─── Data provided ───

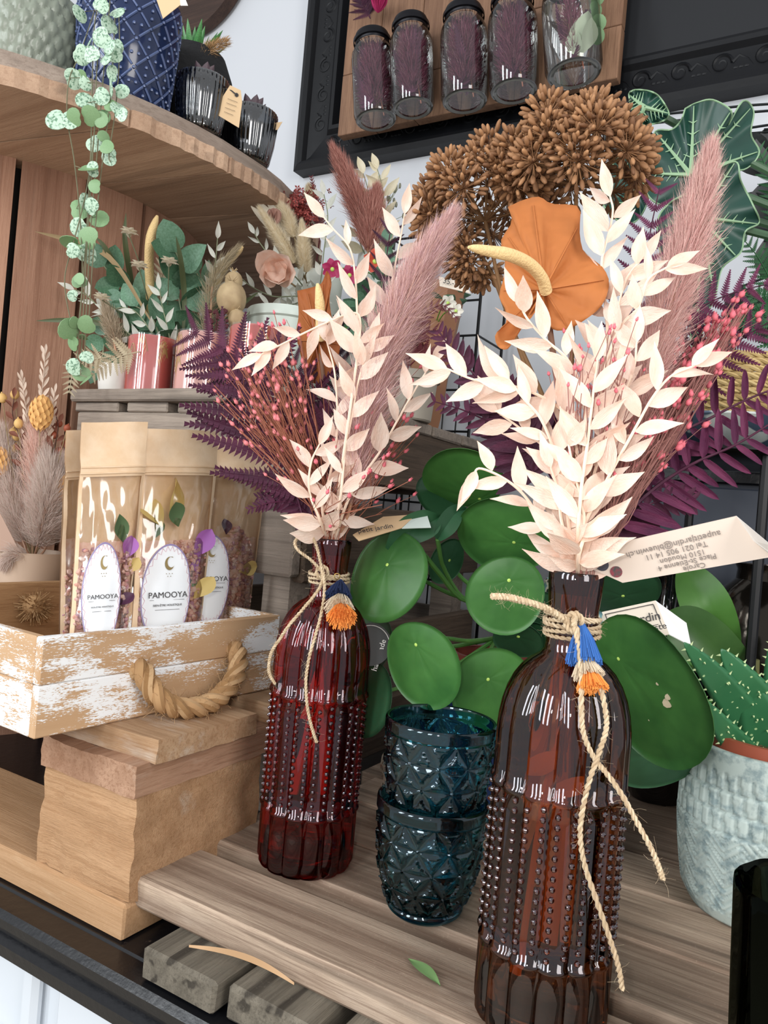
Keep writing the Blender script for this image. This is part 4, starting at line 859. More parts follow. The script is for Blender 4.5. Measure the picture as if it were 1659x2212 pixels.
m_tan = plain('dry tan stem', '#b58a6e', .8); m_mauve = fur('mauve pampas', ['#c9a3a2', '#e0bbb3', '#eccfc8', '#d0abb4', '#e6c0aa']); m_pinkp = fur('rose pampas', ['#cfa39f', '#e6bfb8', '#dcb0aa', '#cdb0a6', '#f0cfc6']); m_lilac = fur('lilac pampas tip', ['#b79fb0', '#c9b0bd', '#b893a0', '#d0b3b6'])
bellr = lambda R, a=.25, b=.62: (lambda t: R * (min(1, .35 + t / a * .65) if t < a else (1 if t < b else max(.10, 1 - ((t - b) / (1 - b)) ** 1.3 * .9))))
plume('thick mauve pampas plume in the red bottle leaning towards the seed heads', [(758, 1090), (770, 1000), (786, 900), (818, 790), (858, 690), (900, 600), (938, 530), (968, 480)], .572, bellr(.0215), 12500, .0230, .00017, m_mauve, 3, inb(B1, .003, .005))
plume('tall rose pampas plume in the brown bottle with a pale pink tip', [(1360, 1010), (1378, 900), (1402, 790), (1440, 670), (1478, 560), (1504, 460), (1522, 390), (1533, 335)], .470, bellr(.0165, .3, .55), 11000, .0200, .00015, m_pinkp, 4, inb(B2, .005, .006) + pp([(1300, 1150)], .44))

# ---- burgundy ferns
m_fern = petal_mat('burgundy fern', '#3d1b2e', '#57253e', .12, .55); m_fern2 = petal_mat('magenta fern', '#542442', '#743455', .15, .6); m_ferndk = petal_mat('dark plum fern', '#34182c', '#4a2036', .1, .55)
def pinna_mesh(name, mt, k=17, w=.165, fing=.55):
    """unit pinna along +Y cut into paired teeth"""
    mb = MB(); L = 1.0; h = L / k
    for i in range(k):
        y = i * h; f = 1 - (y / L) ** 1.5 * .9; ww = w * f; z = -.10 * (y ** 2)
        for s in (-1, 1):
            vs = [(0, y, z), (s * ww * .5, y + h * .10, z + .012), (s * ww, y + h * (.55 + fing), z - .012), (s * ww * .55, y + h * .95, z + .008), (0, y + h, z)]
            mb.add(vs, [(0, 1, 2, 3, 4) if s > 0 else (4, 3, 2, 1, 0)])
    mb.add([(-.012, 0, .004), (.012, 0, .004), (0, 1.02, -.10)], [(0, 1, 2)]); return mb.mesh(name, mt, smooth=False)
PIN = pinna_mesh('pinna_toothed', m_fern); PIN2 = pinna_mesh('pinna_plum', m_ferndk); PINM = pinna_mesh('pinna_magenta', m_fern2, 12, .17)
FIN = leafmesh('pinna_finger', m_fern, w=.095, curl=.12, fold=.5, p=.45, tipk=.75); FINM = leafmesh('pinna_finger_magenta', m_fern2, w=.10, curl=.10, fold=.5, p=.45, tipk=.75)
def frond(T, l, Y, me, plen, gap, ang=68, sides=(1, -1), seed=1, start=.15, smt=None, r=.0009, wide=1.0, n=40, droop=.0, jit=.2):
    rnd = random.Random(seed); c = cr(pp(l, Y) if len(l[0]) < 4 and not isinstance(l[0], Vector) else l, n); part('rachis', MB().tube(c, [r, r * .4], 5), smt or m_fern, T); L = [0]
    for i in range(1, n): L.append(L[-1] + (c[i] - c[i - 1]).length)
    s = L[-1] * start
    while s < L[-1]:
        i = next(k for k in range(n) if L[k] >= s - 1e-9); t = (c[min(i + 1, n - 1)] - c[max(i - 1, 0)]).normalized(); vw = view(c[i]); side = t.cross(vw).normalized(); f = s / L[-1]
        for sd in sides:
            a = math.radians(ang + rnd.uniform(-7, 7)) * (1 - .25 * f); d = t * math.cos(a) + side * sd * math.sin(a) + vw * rnd.uniform(-jit, jit) - V((0, 0, droop)); sz = plen(f) * rnd.uniform(.9, 1.08)
            inst('pinna', me, T, frame(c[i], d, vw + V((rnd.uniform(-.3, .3), rnd.uniform(-.3, .3), rnd.uniform(-.3, .3))), sz * wide, sz, sz))
        s += gap * rnd.uniform(.9, 1.1)
def fern(label, base, fronds, grp=None):
    T = thing('fern_frond', label, 'dried fern', base, grp)
    for a in fronds: frond(T, *a[0], **a[1])
    return T
st1 = inb(B1, -.006, .003)
T = fern('big burgundy fern frond in the red bottle fanning out over the pouches', M1, [(([(655, 1120, .60), (630, 1030, .60), (600, 930, .60), (560, 840, .60), (500, 770, .60), (440, 728, .60), (405, 714, .60)], None, PIN, lambda f: .080 * max(.14, (1 - abs(f - .30) * 1.1)), .0128), dict(ang=66, start=.10, seed=5, sides=(1, -1), wide=1.0, jit=.12))])
part('stalk', MB().tube(cr(st1 + [P(655, 1120, .60)], 16), .001, 5), m_fern, T)
fern('small burgundy fern tip low beside the red bottle mouth', P(690, 1120, .61), [(([(700, 1125, .61), (650, 1092, .61), (600, 1072, .612), (555, 1075, .61)], None, leafmesh('fern_tooth', m_fern, w=.16, curl=.1, fold=.3, p=.6, tipk=.7), lambda f: .020 * (1 - f * .75), .0034), dict(ang=60, seed=8, start=.05)),
      (([(690, 1135, .605), (640, 1090, .605), (590, 1085, .605), (540, 1100, .605)], None, bpy.data.meshes['fern_tooth'], lambda f: .019 * (1 - f * .75), .0034), dict(ang=60, seed=9, start=.05))])
fern('dark plum fern behind the pink buds of the red bottle', M1 + V((-.01, .01, 0)), [(([(690, 1100, .625), (670, 1000, .63), (655, 900, .635), (640, 800, .64), (600, 740, .64)], None, PIN2, lambda f: .050 * max(.2, 1 - f * .7), .010), dict(ang=58, seed=15, start=.1)),
      (([(560, 840, .61), (530, 830, .612), (480, 800, .615), (460, 770, .62)], None, PIN2, lambda f: .036 * (1 - f * .6), .0075), dict(ang=65, seed=16, start=.05))])
fern('dark plum fern sprays high between the ruscus of the red bottle', M1 + V((.01, .012, 0)), [(([(770, 1060, .64), (800, 900, .66), (820, 720, .67), (830, 600, .67), (840, 520, .67), (848, 478, .67)], None, PIN2, lambda f: .040 * max(.2, 1 - f * .6), .0115), dict(ang=64, seed=17, start=.35)),
      (([(760, 1000, .65), (750, 860, .66), (730, 740, .67), (720, 680, .67)], None, PIN2, lambda f: .036 * max(.2, 1 - f * .6), .010), dict(ang=60, seed=18, start=.2))])
st2 = inb(B2, -.003, .006)
T = fern('burgundy fern frond in the brown bottle reaching in front of the wire rack', M2, [(([(1240, 1130, .46), (1180, 1010, .47), (1110, 900, .475), (1045, 830, .475), (985, 765, .475), (945, 712, .475)], None, bpy.data.meshes['fern_tooth'], lambda f: .040 * max(.16, 1 - f * .82), .0052), dict(ang=62, seed=19, start=.28, r=.0011)),
      (([(1200, 1070, .47), (1130, 1000, .475), (1080, 930, .48), (1010, 890, .48), (940, 868, .48)], None, bpy.data.meshes['fern_tooth'], lambda f: .030 * max(.16, 1 - f * .8), .0055), dict(ang=66, seed=20, start=.15))])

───

* _Given task_: Make an exact copy of the data above, pictures excluded.

* _Output of the exercise_:
Keep writing the Blender script for this image. This is part 4, starting at line 859. More parts follow. The script is for Blender 4.5. Measure the picture as if it were 1659x2212 pixels.
m_tan = plain('dry tan stem', '#b58a6e', .8); m_mauve = fur('mauve pampas', ['#c9a3a2', '#e0bbb3', '#eccfc8', '#d0abb4', '#e6c0aa']); m_pinkp = fur('rose pampas', ['#cfa39f', '#e6bfb8', '#dcb0aa', '#cdb0a6', '#f0cfc6']); m_lilac = fur('lilac pampas tip', ['#b79fb0', '#c9b0bd', '#b893a0', '#d0b3b6'])
bellr = lambda R, a=.25, b=.62: (lambda t: R * (min(1, .35 + t / a * .65) if t < a else (1 if t < b else max(.10, 1 - ((t - b) / (1 - b)) ** 1.3 * .9))))
plume('thick mauve pampas plume in the red bottle leaning towards the seed heads', [(758, 1090), (770, 1000), (786, 900), (818, 790), (858, 690), (900, 600), (938, 530), (968, 480)], .572, bellr(.0215), 12500, .0230, .00017, m_mauve, 3, inb(B1, .003, .005))
plume('tall rose pampas plume in the brown bottle with a pale pink tip', [(1360, 1010), (1378, 900), (1402, 790), (1440, 670), (1478, 560), (1504, 460), (1522, 390), (1533, 335)], .470, bellr(.0165, .3, .55), 11000, .0200, .00015, m_pinkp, 4, inb(B2, .005, .006) + pp([(1300, 1150)], .44))

# ---- burgundy ferns
m_fern = petal_mat('burgundy fern', '#3d1b2e', '#57253e', .12, .55); m_fern2 = petal_mat('magenta fern', '#542442', '#743455', .15, .6); m_ferndk = petal_mat('dark plum fern', '#34182c', '#4a2036', .1, .55)
def pinna_mesh(name, mt, k=17, w=.165, fing=.55):
    """unit pinna along +Y cut into paired teeth"""
    mb = MB(); L = 1.0; h = L / k
    for i in range(k):
        y = i * h; f = 1 - (y / L) ** 1.5 * .9; ww = w * f; z = -.10 * (y ** 2)
        for s in (-1, 1):
            vs = [(0, y, z), (s * ww * .5, y + h * .10, z + .012), (s * ww, y + h * (.55 + fing), z - .012), (s * ww * .55, y + h * .95, z + .008), (0, y + h, z)]
            mb.add(vs, [(0, 1, 2, 3, 4) if s > 0 else (4, 3, 2, 1, 0)])
    mb.add([(-.012, 0, .004), (.012, 0, .004), (0, 1.02, -.10)], [(0, 1, 2)]); return mb.mesh(name, mt, smooth=False)
PIN = pinna_mesh('pinna_toothed', m_fern); PIN2 = pinna_mesh('pinna_plum', m_ferndk); PINM = pinna_mesh('pinna_magenta', m_fern2, 12, .17)
FIN = leafmesh('pinna_finger', m_fern, w=.095, curl=.12, fold=.5, p=.45, tipk=.75); FINM = leafmesh('pinna_finger_magenta', m_fern2, w=.10, curl=.10, fold=.5, p=.45, tipk=.75)
def frond(T, l, Y, me, plen, gap, ang=68, sides=(1, -1), seed=1, start=.15, smt=None, r=.0009, wide=1.0, n=40, droop=.0, jit=.2):
    rnd = random.Random(seed); c = cr(pp(l, Y) if len(l[0]) < 4 and not isinstance(l[0], Vector) else l, n); part('rachis', MB().tube(c, [r, r * .4], 5), smt or m_fern, T); L = [0]
    for i in range(1, n): L.append(L[-1] + (c[i] - c[i - 1]).length)
    s = L[-1] * start
    while s < L[-1]:
        i = next(k for k in range(n) if L[k] >= s - 1e-9); t = (c[min(i + 1, n - 1)] - c[max(i - 1, 0)]).normalized(); vw = view(c[i]); side = t.cross(vw).normalized(); f = s / L[-1]
        for sd in sides:
            a = math.radians(ang + rnd.uniform(-7, 7)) * (1 - .25 * f); d = t * math.cos(a) + side * sd * math.sin(a) + vw * rnd.uniform(-jit, jit) - V((0, 0, droop)); sz = plen(f) * rnd.uniform(.9, 1.08)
            inst('pinna', me, T, frame(c[i], d, vw + V((rnd.uniform(-.3, .3), rnd.uniform(-.3, .3), rnd.uniform(-.3, .3))), sz * wide, sz, sz))
        s += gap * rnd.uniform(.9, 1.1)
def fern(label, base, fronds, grp=None):
    T = thing('fern_frond', label, 'dried fern', base, grp)
    for a in fronds: frond(T, *a[0], **a[1])
    return T
st1 = inb(B1, -.006, .003)
T = fern('big burgundy fern frond in the red bottle fanning out over the pouches', M1, [(([(655, 1120, .60), (630, 1030, .60), (600, 930, .60), (560, 840, .60), (500, 770, .60), (440, 728, .60), (405, 714, .60)], None, PIN, lambda f: .080 * max(.14, (1 - abs(f - .30) * 1.1)), .0128), dict(ang=66, start=.10, seed=5, sides=(1, -1), wide=1.0, jit=.12))])
part('stalk', MB().tube(cr(st1 + [P(655, 1120, .60)], 16), .001, 5), m_fern, T)
fern('small burgundy fern tip low beside the red bottle mouth', P(690, 1120, .61), [(([(700, 1125, .61), (650, 1092, .61), (600, 1072, .612), (555, 1075, .61)], None, leafmesh('fern_tooth', m_fern, w=.16, curl=.1, fold=.3, p=.6, tipk=.7), lambda f: .020 * (1 - f * .75), .0034), dict(ang=60, seed=8, start=.05)),
      (([(690, 1135, .605), (640, 1090, .605), (590, 1085, .605), (540, 1100, .605)], None, bpy.data.meshes['fern_tooth'], lambda f: .019 * (1 - f * .75), .0034), dict(ang=60, seed=9, start=.05))])
fern('dark plum fern behind the pink buds of the red bottle', M1 + V((-.01, .01, 0)), [(([(690, 1100, .625), (670, 1000, .63), (655, 900, .635), (640, 800, .64), (600, 740, .64)], None, PIN2, lambda f: .050 * max(.2, 1 - f * .7), .010), dict(ang=58, seed=15, start=.1)),
      (([(560, 840, .61), (530, 830, .612), (480, 800, .615), (460, 770, .62)], None, PIN2, lambda f: .036 * (1 - f * .6), .0075), dict(ang=65, seed=16, start=.05))])
fern('dark plum fern sprays high between the ruscus of the red bottle', M1 + V((.01, .012, 0)), [(([(770, 1060, .64), (800, 900, .66), (820, 720, .67), (830, 600, .67), (840, 520, .67), (848, 478, .67)], None, PIN2, lambda f: .040 * max(.2, 1 - f * .6), .0115), dict(ang=64, seed=17, start=.35)),
      (([(760, 1000, .65), (750, 860, .66), (730, 740, .67), (720, 680, .67)], None, PIN2, lambda f: .036 * max(.2, 1 - f * .6), .010), dict(ang=60, seed=18, start=.2))])
st2 = inb(B2, -.003, .006)
T = fern('burgundy fern frond in the brown bottle reaching in front of the wire rack', M2, [(([(1240, 1130, .46), (1180, 1010, .47), (1110, 900, .475), (1045, 830, .475), (985, 765, .475), (945, 712, .475)], None, bpy.data.meshes['fern_tooth'], lambda f: .040 * max(.16, 1 - f * .82), .0052), dict(ang=62, seed=19, start=.28, r=.0011)),
      (([(1200, 1070, .47), (1130, 1000, .475), (1080, 930, .48), (1010, 890, .48), (940, 868, .48)], None, bpy.data.meshes['fern_tooth'], lambda f: .030 * max(.16, 1 - f * .8), .0055), dict(ang=66, seed=20, start=.15))])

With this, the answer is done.